The plastic (fiber glass and epoxy resin) skis are quiet on ice, have the flexibility needed for deep powder and have a fast rate of return to normal position without vibration. Fiber glass has been used successfully in boats, bows and guns, and epoxy resin in rocket tips. There is every reason to believe that these materials will be equally successful in skis Following are some examples of plastic skis now available on the market.

The Swift Fiberglass ski is being imported by Hedlund from West Germany for the first time. Its front and tail sections are of solid reinforced fiber glass (upper right) for resiliency, while the center section (lower right) has a laminated hardwood core encased in fiber glass. The ski costs $129.50 and the flex and turning characteristics are of exceptionally high quality, making a good riding ski in all types of snow for skiers of varying ability.

The Plymold Glasski sells for $105, with hidden edges, $130. A solid wood core runs the length of the ski with reinforced fiberglass sections on the top and bottom (above right). The polyethylene running surface is specially treated so that it can be bonded directly to the ski. Skiers who have tested them say they handle well in all snow conditions, are extremely durable, and do not fatigue. The ski is in direct contact with the snow at all times; because of the quality of its fiber glass this ski has fast recovery to its normal position after being flexed, and it remains inert after returning to the normal position.

The Kneissl White Star plastic ski is designed for racers and recreational skiers alike. All models have a polyethylene base, hidden edges and a year's guarantee against breakage and defects. Plastic to Kneissl means epoxy resin. Epoxy sheets, said to have 10 times as much resiliency as aluminum, are fused on a wood skeleton core with air chambers (above right) by means of liquid epoxy resin. The result is a ski that-so it is claimed-doesn't fatigue, has elasticity and flexibility and is practically unbreakable. Due to its elasticity the ski levels out any unevenness of the ground, and it rides with ease and speed even in deep snow. There is no swerving to the side in deep powder; the ski is easily maneuverable and it grips on ice. Being insensitive to temperature changes, it doesn't warp or lose its camber. In spite of the alarming terminology—suggestive of Dr. Faustus and the witches' scenes in Macbeth—the working of the ski is simplicity itself. The ski costs $195—which makes it the Rolls-Royce of the ski industry.

Scott-USA is bringing out a lightweight steel pole (S23.95) to compete with the company's own successful aluminum model. After three winters they found that aluminum can be scratched and cut by the sharp ski edges. Scott's solution, after a season of testing by FIS team members, is a steel not only as strong but as light as aluminum and many times more durable. The new lightweight pole does not have the usual inserted steel point but is one piece from its canted pistol grip to the tip (dotted line above). This naturally reduces weight at the critical location, the bottom end, and makes the point lighter, neater looking and immune to loosening and falling out.
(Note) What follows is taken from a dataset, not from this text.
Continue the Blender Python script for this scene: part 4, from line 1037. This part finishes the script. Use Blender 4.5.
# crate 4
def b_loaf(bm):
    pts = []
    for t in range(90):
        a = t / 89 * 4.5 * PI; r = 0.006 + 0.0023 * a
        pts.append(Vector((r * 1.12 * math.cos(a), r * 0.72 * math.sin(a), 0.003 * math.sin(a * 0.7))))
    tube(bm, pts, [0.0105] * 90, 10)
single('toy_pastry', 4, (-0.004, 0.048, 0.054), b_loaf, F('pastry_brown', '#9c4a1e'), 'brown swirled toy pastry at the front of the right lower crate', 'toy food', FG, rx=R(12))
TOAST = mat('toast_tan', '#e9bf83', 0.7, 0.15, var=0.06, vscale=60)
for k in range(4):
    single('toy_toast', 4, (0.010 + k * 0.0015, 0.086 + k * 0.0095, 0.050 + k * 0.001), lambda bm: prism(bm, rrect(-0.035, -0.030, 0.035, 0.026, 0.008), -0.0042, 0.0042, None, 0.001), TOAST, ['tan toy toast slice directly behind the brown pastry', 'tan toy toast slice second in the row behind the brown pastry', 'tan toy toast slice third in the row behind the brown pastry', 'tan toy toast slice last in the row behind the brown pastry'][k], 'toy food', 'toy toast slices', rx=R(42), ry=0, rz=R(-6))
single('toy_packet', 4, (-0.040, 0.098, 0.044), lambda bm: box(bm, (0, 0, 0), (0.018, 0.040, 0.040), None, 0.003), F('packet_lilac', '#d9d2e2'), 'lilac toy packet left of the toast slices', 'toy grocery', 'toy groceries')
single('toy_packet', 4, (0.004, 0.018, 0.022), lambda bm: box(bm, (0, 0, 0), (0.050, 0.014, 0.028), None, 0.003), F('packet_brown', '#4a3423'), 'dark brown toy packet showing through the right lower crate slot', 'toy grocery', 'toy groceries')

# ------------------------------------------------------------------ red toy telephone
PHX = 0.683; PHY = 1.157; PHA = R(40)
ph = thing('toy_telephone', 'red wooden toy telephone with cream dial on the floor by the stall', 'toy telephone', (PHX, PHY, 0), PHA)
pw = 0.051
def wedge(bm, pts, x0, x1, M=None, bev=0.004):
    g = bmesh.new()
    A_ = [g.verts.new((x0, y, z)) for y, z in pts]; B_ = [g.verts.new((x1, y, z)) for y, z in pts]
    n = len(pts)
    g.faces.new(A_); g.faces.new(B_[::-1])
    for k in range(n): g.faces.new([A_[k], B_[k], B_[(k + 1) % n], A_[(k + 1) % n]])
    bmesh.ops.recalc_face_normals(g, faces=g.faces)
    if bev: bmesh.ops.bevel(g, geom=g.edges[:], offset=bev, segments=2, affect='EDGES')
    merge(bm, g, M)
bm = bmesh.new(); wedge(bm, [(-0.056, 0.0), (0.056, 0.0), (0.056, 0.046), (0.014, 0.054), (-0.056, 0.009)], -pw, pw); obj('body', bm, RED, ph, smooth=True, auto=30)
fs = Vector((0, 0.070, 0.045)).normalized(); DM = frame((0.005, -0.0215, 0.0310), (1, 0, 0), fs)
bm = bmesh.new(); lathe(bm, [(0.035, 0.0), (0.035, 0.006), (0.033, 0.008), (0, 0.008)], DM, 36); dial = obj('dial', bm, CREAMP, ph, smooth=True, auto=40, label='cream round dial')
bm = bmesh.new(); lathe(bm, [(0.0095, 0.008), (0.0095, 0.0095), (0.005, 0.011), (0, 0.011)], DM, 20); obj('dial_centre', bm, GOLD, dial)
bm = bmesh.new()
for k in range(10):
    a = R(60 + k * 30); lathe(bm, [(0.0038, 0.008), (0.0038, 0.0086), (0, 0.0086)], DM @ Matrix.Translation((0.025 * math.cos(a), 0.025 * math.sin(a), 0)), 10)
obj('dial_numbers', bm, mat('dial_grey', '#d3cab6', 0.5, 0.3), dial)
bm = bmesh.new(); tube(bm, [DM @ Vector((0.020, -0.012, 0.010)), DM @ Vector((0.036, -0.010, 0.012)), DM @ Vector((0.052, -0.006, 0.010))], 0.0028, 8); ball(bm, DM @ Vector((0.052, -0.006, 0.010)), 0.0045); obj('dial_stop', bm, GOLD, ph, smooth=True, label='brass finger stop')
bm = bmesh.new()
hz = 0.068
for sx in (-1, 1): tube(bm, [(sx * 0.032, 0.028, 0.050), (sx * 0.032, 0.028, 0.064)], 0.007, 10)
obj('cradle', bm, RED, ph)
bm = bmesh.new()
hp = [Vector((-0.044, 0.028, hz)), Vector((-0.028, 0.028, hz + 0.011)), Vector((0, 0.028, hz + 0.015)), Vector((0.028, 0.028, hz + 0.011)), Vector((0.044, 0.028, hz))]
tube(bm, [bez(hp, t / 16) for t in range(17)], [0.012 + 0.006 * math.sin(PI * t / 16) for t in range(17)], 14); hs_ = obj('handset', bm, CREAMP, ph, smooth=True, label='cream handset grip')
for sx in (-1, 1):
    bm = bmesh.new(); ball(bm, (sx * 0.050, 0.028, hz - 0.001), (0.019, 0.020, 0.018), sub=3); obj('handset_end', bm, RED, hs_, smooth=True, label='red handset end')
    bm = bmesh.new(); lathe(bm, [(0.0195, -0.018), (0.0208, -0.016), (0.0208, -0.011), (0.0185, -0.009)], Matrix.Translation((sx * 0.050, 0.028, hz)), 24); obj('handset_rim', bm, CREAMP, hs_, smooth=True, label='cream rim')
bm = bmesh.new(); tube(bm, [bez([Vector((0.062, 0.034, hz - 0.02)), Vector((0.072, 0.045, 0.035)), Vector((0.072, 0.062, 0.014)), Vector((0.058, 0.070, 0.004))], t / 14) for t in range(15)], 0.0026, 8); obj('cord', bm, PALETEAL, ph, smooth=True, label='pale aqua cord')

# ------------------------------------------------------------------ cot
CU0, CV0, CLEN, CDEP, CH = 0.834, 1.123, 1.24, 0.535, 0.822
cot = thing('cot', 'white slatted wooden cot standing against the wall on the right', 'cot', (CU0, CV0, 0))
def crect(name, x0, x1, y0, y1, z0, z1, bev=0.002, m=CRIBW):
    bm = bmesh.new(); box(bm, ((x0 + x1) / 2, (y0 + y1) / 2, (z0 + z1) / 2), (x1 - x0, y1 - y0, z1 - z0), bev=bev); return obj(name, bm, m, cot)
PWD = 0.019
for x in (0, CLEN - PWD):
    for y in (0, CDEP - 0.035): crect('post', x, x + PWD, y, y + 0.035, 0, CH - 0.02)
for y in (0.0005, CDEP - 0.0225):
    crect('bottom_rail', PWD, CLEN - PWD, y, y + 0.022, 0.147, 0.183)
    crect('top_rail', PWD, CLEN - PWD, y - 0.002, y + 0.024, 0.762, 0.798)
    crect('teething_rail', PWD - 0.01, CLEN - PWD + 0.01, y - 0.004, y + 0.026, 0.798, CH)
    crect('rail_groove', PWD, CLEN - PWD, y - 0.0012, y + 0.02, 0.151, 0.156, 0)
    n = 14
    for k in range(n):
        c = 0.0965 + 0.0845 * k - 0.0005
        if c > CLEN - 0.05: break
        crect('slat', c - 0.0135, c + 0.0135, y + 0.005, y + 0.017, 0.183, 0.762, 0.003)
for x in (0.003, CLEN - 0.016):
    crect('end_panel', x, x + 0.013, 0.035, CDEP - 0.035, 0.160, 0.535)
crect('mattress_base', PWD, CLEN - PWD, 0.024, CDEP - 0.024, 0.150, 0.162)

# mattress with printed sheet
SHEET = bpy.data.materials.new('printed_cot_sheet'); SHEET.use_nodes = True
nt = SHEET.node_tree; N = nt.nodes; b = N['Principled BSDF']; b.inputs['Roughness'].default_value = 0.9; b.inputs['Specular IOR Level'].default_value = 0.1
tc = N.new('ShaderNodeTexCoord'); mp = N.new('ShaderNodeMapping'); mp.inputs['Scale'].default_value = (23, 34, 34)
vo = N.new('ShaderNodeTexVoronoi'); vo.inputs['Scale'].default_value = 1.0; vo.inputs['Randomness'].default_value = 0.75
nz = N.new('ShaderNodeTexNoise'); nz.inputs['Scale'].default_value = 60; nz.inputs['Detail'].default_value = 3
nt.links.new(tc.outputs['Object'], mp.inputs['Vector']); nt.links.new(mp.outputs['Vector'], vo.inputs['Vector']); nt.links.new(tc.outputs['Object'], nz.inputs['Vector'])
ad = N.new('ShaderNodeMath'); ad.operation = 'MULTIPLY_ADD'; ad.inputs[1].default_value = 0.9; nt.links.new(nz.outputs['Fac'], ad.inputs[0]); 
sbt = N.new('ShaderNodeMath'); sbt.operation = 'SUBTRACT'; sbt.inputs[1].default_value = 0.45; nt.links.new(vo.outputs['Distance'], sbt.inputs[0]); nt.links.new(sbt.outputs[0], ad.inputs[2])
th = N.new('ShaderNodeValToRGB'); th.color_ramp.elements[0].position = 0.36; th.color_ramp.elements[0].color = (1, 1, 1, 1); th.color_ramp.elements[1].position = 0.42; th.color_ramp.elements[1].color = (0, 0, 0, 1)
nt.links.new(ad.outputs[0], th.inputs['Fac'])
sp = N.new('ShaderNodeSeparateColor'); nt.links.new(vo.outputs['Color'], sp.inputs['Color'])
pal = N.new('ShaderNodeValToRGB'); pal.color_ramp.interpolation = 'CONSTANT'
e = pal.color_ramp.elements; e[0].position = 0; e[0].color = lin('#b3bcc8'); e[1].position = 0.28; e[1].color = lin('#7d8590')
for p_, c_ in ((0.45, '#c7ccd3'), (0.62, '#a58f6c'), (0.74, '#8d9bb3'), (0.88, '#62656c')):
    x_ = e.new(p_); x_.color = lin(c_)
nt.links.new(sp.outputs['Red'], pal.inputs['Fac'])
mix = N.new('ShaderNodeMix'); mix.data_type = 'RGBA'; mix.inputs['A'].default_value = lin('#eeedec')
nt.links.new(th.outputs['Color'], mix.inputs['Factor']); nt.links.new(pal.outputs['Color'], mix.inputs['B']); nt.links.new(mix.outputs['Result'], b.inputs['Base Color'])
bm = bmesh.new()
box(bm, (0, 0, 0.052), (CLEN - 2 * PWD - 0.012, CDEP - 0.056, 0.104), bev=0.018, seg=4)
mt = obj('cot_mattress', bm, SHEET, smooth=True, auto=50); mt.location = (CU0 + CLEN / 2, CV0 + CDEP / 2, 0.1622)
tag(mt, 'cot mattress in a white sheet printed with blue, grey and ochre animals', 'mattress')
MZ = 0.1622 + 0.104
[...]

Hjalmar Hvam, the pioneer of the safety binding, has refined his Saf-Ski toe release. The Hvam toe piece ($7.95) is designed specifically for skiers of all weights, guaranteed not to freeze—and most important of all—is automatic. This eliminates the danger of a skier improperly setting the release mechanism (the cause of many ski injuries) and makes it easy to get in and out of. The toe swivel must move slightly downward before it can rotate to release. When a skier spills, the upward pressure is removed and the boot comes out of the toe binding (arrow above). The catchy slogan, "Hvoom with Hvam and have no fear," appears to have some merit.